Las ocurrencias tuiteras nacidas de la red que impuso la tiranía del mensaje ultrabreve han evolucionado incluso en un tipo muy concreto de poesía: la mala poesía, o la poesía que no es poesía en absoluto, aunque eso sería harina de otro costal, y de otro artículo. Se ha hablado mucho de ello (como de todo últimamente): internet y las redes nos han dado voz, pero nos han quitado oído. Es por ello que se agradece enormemente cuando uno encuentra en internet ejemplos de cómo pudo ser el templo de la comunicación que finalmente ha devenido en ruidoso mercado. En ese sentido, y desde un punto de vista práctico, es cierto que internet ha servido para difundir mensajes que se han intentado tapar o censurar, tan cierto como que la verdad se encuentra ahora mismo asediada por las fake news, que pueden crearse de una forma mucho más fácil y rápida gracias a las nuevas tecnologías que hemos tenido a bien crear y lanzar, sin más precaución que solicitar la creación de una cuenta sencilla (correo, contraseña y poco más) cuyo fin real es servir de cebo para pescar una futura cuenta de pago, una vez el usuario se ha acostumbrado a los indudables beneficios de dichas tecnologías asombrosas.
No podríamos asegurarlo, pero todo parece indicar —o así queremos imaginarlo— que la conversación de dos mil dieciséis que dio lugar al libro del que hoy hablamos se originó en un entorno de unos y ceros. A ello apunta el formato adicional al que se accede mediante un código QR —por cierto, otro de los hijos del progreso tecnológico que, como la realidad virtual, no encontró su lugar en su momento, y sin embargo, parece haberlo encontrado décadas después (habrá que ver qué le ocurre el metaverso)—. a/brazadas, de Elia S. Temporal y Mar Busquets-Mataix (publicado por Olé Libros) es un artefacto poético con más dimensiones de las que pueden identificarse en una primera lectura. Escrito a cuatro manos —una técnica que suele generar dificultades que hacen de las creaciones así realizadas más un experimento que una obra sólida—, el poemario resulta sorprendentemente coherente, auténtico, natural. Tanto es así que a los pocos versos comenzamos a ser arrastrados por la marea y por el vaivén del tiempo, algo que se reafirma al caer en la cuenta de que tiempo —horas, días— y referencias marinas, regresan al propio inicio, al mismo nombre de las autoras, una temporal, otra mar.

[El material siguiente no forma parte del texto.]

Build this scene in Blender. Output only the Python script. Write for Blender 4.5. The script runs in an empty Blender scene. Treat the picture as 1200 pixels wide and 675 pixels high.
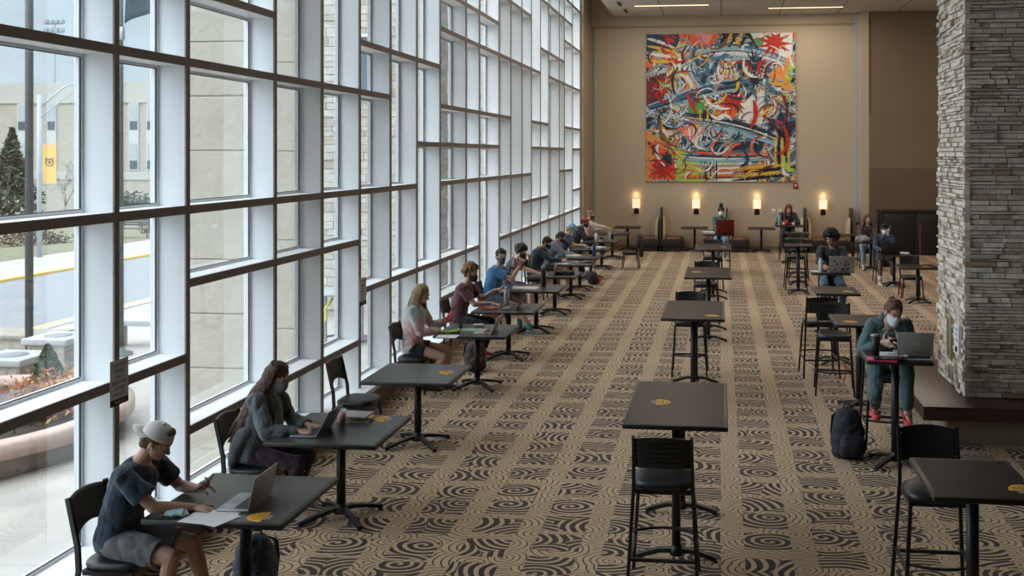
SKY_ZENITH = 3.0
LOBE = 4.0
LOBE_DIR = (-.72,-.38,.62)
STRIP_W = 66
EXPOSURE = -0.36
import bpy, bmesh, math, random
from mathutils import Vector, Matrix, Euler, noise
random.seed(7)
PI = math.pi
SC = bpy.context.scene
COL = SC.collection
R = math.radians

# ------------------------------------------------------------------ materials
MATS = {}
def nodes_of(m):
    m.use_nodes = True
    nt = m.node_tree
    return nt, nt.nodes, nt.links

def pbr(name, col, rough=.6, metal=0., var=.12, nscale=8., bump=0., bscale=60., spec=.5, sheen=0., emit=None, estr=0., coat=0., ior=1.5):
    """Principled material with a procedural noise variation of its own colour."""
    if name in MATS: return MATS[name]
    m = bpy.data.materials.new(name); nt, N, L = nodes_of(m)
    b = N['Principled BSDF']
    b.inputs['Roughness'].default_value = rough
    b.inputs['Metallic'].default_value = metal; b.inputs['IOR'].default_value = ior
    b.inputs['Specular IOR Level'].default_value = spec
    b.inputs['Sheen Weight'].default_value = sheen
    b.inputs['Coat Weight'].default_value = coat; b.inputs['Coat Roughness'].default_value = .25
    tc = N.new('ShaderNodeTexCoord')
    nz = N.new('ShaderNodeTexNoise'); nz.inputs['Scale'].default_value = nscale; nz.inputs['Detail'].default_value = 4
    L.new(tc.outputs['Object'], nz.inputs['Vector'])
    mx = N.new('ShaderNodeMix'); mx.data_type = 'RGBA'
    c1 = [max(0, c*(1-var)) for c in col]; c2 = [min(1, c*(1+var)) for c in col]
    mx.inputs[6].default_value = (*c1, 1); mx.inputs[7].default_value = (*c2, 1)
    L.new(nz.outputs['Fac'], mx.inputs[0]); L.new(mx.outputs[2], b.inputs['Base Color'])
    if bump:
        n2 = N.new('ShaderNodeTexNoise'); n2.inputs['Scale'].default_value = bscale; n2.inputs['Detail'].default_value = 3
        L.new(tc.outputs['Object'], n2.inputs['Vector'])
        bp = N.new('ShaderNodeBump'); bp.inputs['Strength'].default_value = bump; bp.inputs['Distance'].default_value = .01
        L.new(n2.outputs['Fac'], bp.inputs['Height']); L.new(bp.outputs['Normal'], b.inputs['Normal'])
    if emit:
        b.inputs['Emission Color'].default_value = (*emit, 1); b.inputs['Emission Strength'].default_value = estr
    MATS[name] = m
    return m

def srgb(r, g, b):
    def f(c):
        c /= 255
        return c/12.92 if c <= .04045 else ((c+.055)/1.055)**2.4
    return (f(r), f(g), f(b))

# ------------------------------------------------------------------ mesh building
WORK = bpy.data.scenes.new('workshop')      # objects are baked in a scene of their own, removed at the end
def bake(o):
    WORK.collection.objects.link(o); vl = WORK.view_layers[0]; vl.update(); dg = vl.depsgraph
    me = bpy.data.meshes.new_from_object(o.evaluated_get(dg)); WORK.collection.objects.unlink(o)
    return me
class MB:
    def __init__(s): s.bm = bmesh.new(); s.M = Matrix.Identity(4)
    def _new(s, verts, faces, mat=0, smooth=False):
        vs = [s.bm.verts.new(s.M @ Vector(v)) for v in verts]
        for f in faces:
            try:
                fc = s.bm.faces.new([vs[i] for i in f]); fc.material_index = mat; fc.smooth = smooth
            except ValueError: pass
        return vs
    def box(s, x0, x1, y0, y1, z0, z1, mat=0, M=None):
        v = [(x, y, z) for x in (x0, x1) for y in (y0, y1) for z in (z0, z1)]
        if M is not None: v = [M @ Vector(p) for p in v]
        s._new(v, [(0,1,3,2),(4,6,7,5),(0,4,5,1),(2,3,7,6),(0,2,6,4),(1,5,7,3)], mat)
        return s
    def rbox(s, x0, x1, y0, y1, z0, z1, r=.01, mat=0, seg=2, M=None, smooth=True):
        t = bmesh.new()
        bmesh.ops.create_cube(t, size=1)
        sx, sy, sz = x1-x0, y1-y0, z1-z0
        for v in t.verts: v.co = Vector(((v.co.x+.5)*sx+x0, (v.co.y+.5)*sy+y0, (v.co.z+.5)*sz+z0))
        r = min(r, sx*.49, sy*.49, sz*.49)
        bmesh.ops.bevel(t, geom=list(t.edges), offset=r, segments=seg, affect='EDGES', profile=.5)
        s._merge(t, mat, M, smooth); return s
    def _merge(s, t, mat=0, M=None, smooth=False):
        mp = {}
        for v in t.verts:
            c = v.co if M is None else M @ v.co
            mp[v] = s.bm.verts.new(s.M @ c)
        for f in t.faces:
            try:
                fc = s.bm.faces.new([mp[v] for v in f.verts]); fc.material_index = mat; fc.smooth = smooth
            except ValueError: pass
        t.free()
    def bar(s, p0, p1, w, h=None, mat=0, up=(0,0,1)):
        h = h or w
        p0, p1 = Vector(p0), Vector(p1); d = (p1-p0).normalized(); u = Vector(up)
        if abs(d.dot(u)) > .98: u = Vector((0,1,0))
        a = d.cross(u).normalized(); b = a.cross(d).normalized()
        v = []
        for p in (p0, p1):
            for sa, sb in ((-1,-1),(1,-1),(1,1),(-1,1)): v.append(p+a*sa*w/2+b*sb*h/2)
        s._new(v, [(3,2,1,0),(4,5,6,7),(0,1,5,4),(1,2,6,5),(2,3,7,6),(3,0,4,7)], mat); return s
    def tube(s, pts, rad, n=8, mat=0, cap=True, sq=(1,1), smooth=True):
        pts = [Vector(p) for p in pts]; k = len(pts)
        rad = rad if hasattr(rad, '__len__') else [rad]*k
        rings = []; ref = None
        for i, p in enumerate(pts):
            d = (pts[min(i+1,k-1)]-pts[max(i-1,0)])
            if d.length < 1e-9: d = Vector((0,0,1))
            d.normalize()
            if ref is None: ref = Vector((0,0,1)) if abs(d.z) < .9 else Vector((1,0,0))
            a = d.cross(ref)
            if a.length < 1e-6: a = d.orthogonal()
            a.normalize(); b = a.cross(d).normalized(); ref = b
            rings.append([p+(a*math.cos(2*PI*j/n)*sq[0]+b*math.sin(2*PI*j/n)*sq[1])*rad[i] for j in range(n)])
        v = [q for r_ in rings for q in r_]
        f = [(i*n+j, i*n+(j+1)%n, (i+1)*n+(j+1)%n, (i+1)*n+j) for i in range(k-1) for j in range(n)]
        if cap: f += [tuple(range(n))[::-1], tuple((k-1)*n+j for j in range(n))]
        s._new(v, f, mat, smooth); return s
    def rings(s, rl, n=16, mat=0, smooth=True):
        """closed loft: rl = list of (center, ax, ay) with ax, ay radius vectors"""
        v = []
        for c, a, b in rl:
            c, a, b = Vector(c), Vector(a), Vector(b)
            v += [c+a*math.cos(2*PI*j/n)+b*math.sin(2*PI*j/n) for j in range(n)]
        k = len(rl)
        f = [(i*n+j, i*n+(j+1)%n, (i+1)*n+(j+1)%n, (i+1)*n+j) for i in range(k-1) for j in range(n)]
        f += [tuple(range(n))[::-1], tuple((k-1)*n+j for j in range(n))]
        s._new(v, f, mat, smooth); return s
    def lathe(s, prof, n=20, c=(0,0,0), mat=0, smooth=True):
        c = Vector(c)
        return s.rings([((c.x, c.y, c.z+z), (r, 0, 0), (0, r, 0)) for r, z in prof], n, mat, smooth)
    def ell(s, c, rx, ry, rz, M=None, mat=0, sub=3):
        t = bmesh.new(); bmesh.ops.create_icosphere(t, subdivisions=sub, radius=1)
        S = Matrix.Diagonal((rx, ry, rz, 1))
        X = Matrix.Translation(Vector(c)) @ (M.to_4x4() if M is not None else Matrix.Identity(4)) @ S
        s._merge(t, mat, X, True); return s
    def cap(s, p0, r0, p1, r1, n=12, mat=0):
        """tapered capsule"""
        p0, p1 = Vector(p0), Vector(p1); d = p1-p0
        L = d.length
        if L < 1e-6: return s.ell(p0, r0, r0, r0)
        d /= L; a = d.orthogonal().normalized(); b = d.cross(a)
        rl = []
        for t in (-80, -55, -25): rl.append((p0+d*r0*math.sin(R(t)), r0*math.cos(R(t))))
        rl += [(p0, r0), (p1, r1)]
        for t in (25, 55, 80): rl.append((p1+d*r1*math.sin(R(t)), r1*math.cos(R(t))))
        s.rings([(c, a*r, b*r) for c, r in rl], n, mat); return s
    def prism(s, poly, z0, z1, mat=0, axis='z', smooth=False):
        n = len(poly)
        def P(u, v, w):
            return (u, v, w) if axis == 'z' else ((u, w, v) if axis == 'y' else (w, u, v))
        v = [P(u, w, z0) for u, w in poly]+[P(u, w, z1) for u, w in poly]
        f = [tuple(range(n))[::-1], tuple(range(n, 2*n))]+[(i, (i+1)%n, n+(i+1)%n, n+i) for i in range(n)]
        s._new(v, f, mat, smooth); return s
    def build(s, name, mat, parent=None, loc=None, rot=None):
        bmesh.ops.recalc_face_normals(s.bm, faces=list(s.bm.faces))
        me = bpy.data.meshes.new(name); s.bm.to_mesh(me); s.bm.free()
        for m in (mat if isinstance(mat, (list, tuple)) else [mat]): me.materials.append(m)
        o = bpy.data.objects.new(name, me); COL.objects.link(o)
        if parent: o.parent = parent
        if loc: o.location = loc
        if rot is not None: o.rotation_euler = (0, 0, rot) if not hasattr(rot, '__len__') else rot
        return o
    def remesh(s, name, mat, parent=None, voxel=.01, smooth=4, fold=0., fscale=9., fz=1., sfac=.5):
        """one continuous skin over everything collected"""
        bmesh.ops.recalc_face_normals(s.bm, faces=list(s.bm.faces))
        me = bpy.data.meshes.new('tmp'); s.bm.to_mesh(me); s.bm.free()
        o = bpy.data.objects.new(name, me)
        md = o.modifiers.new('r', 'REMESH'); md.mode = 'VOXEL'; md.voxel_size = voxel; md.use_smooth_shade = True
        if smooth:
            sm = o.modifiers.new('s', 'SMOOTH'); sm.factor = sfac; sm.iterations = smooth
        m2 = bake(o); COL.objects.link(o)
        o.modifiers.clear(); o.data = m2; m2.name = name; bpy.data.meshes.remove(me)
        if fold:
            nv = len(m2.vertices); co_ = [0.]*(nv*3); no_ = [0.]*(nv*3)
            m2.vertices.foreach_get('co', co_); m2.vertices.foreach_get('normal', no_)
            for k in range(0, nv*3, 3):
                q = Vector((co_[k]*fscale, co_[k+1]*fscale, co_[k+2]*fscale*fz)); g = fold*(abs(noise.noise(q))*2.2-.5+.5*noise.noise(q*2.7))
                co_[k] += no_[k]*g; co_[k+1] += no_[k+1]*g; co_[k+2] += no_[k+2]*g
            m2.vertices.foreach_set('co', co_); m2.update()
        m2.materials.clear(); m2.materials.append(mat)
        for p in m2.polygons: p.use_smooth = True
        if parent: o.parent = parent
        return o

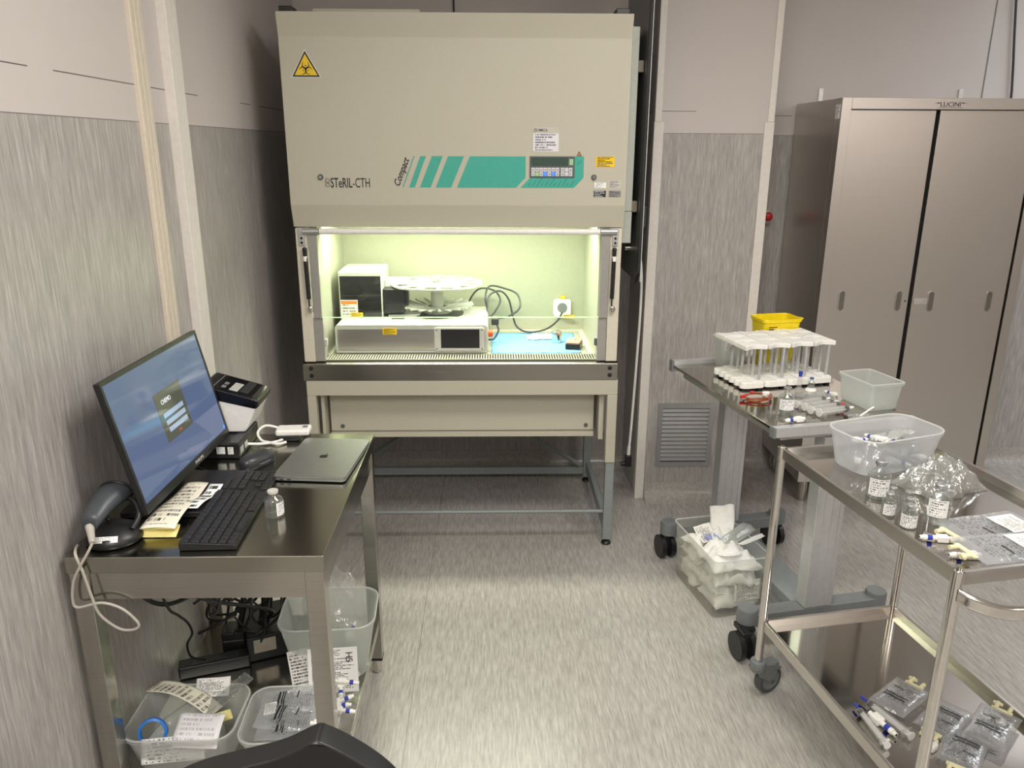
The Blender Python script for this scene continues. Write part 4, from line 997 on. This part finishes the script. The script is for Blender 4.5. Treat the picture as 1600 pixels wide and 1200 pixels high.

¿Coincidencia, o necesidad? La sensación nos inclina más a lo segundo, a que a/brazadas es fruto de un impulso poético y emocional que por suerte y por casualidad o causalidad ha encontrado a dos personas capaces de materializarlo. Quién ha escrito qué no resulta esencial dada la armonía de la obra. Elia y Mar, Mar y Elia, o un yo conjunto, sincrónico, abrazado en base a un sentimiento mutuo y universal: los días avanzan y nosotros nos sumergimos en ellos. Hay un canto, hay un querer ser que es poderoso y conmovedor, una declaración enérgica y apasionada. Ocurre que a fuerza de escribir hay conceptos que acaban por parecer manidos, pero eso es solo cosa nuestra, pura convención; la pasión, en el amplio sentido de la idea, debe identificarse y decirse.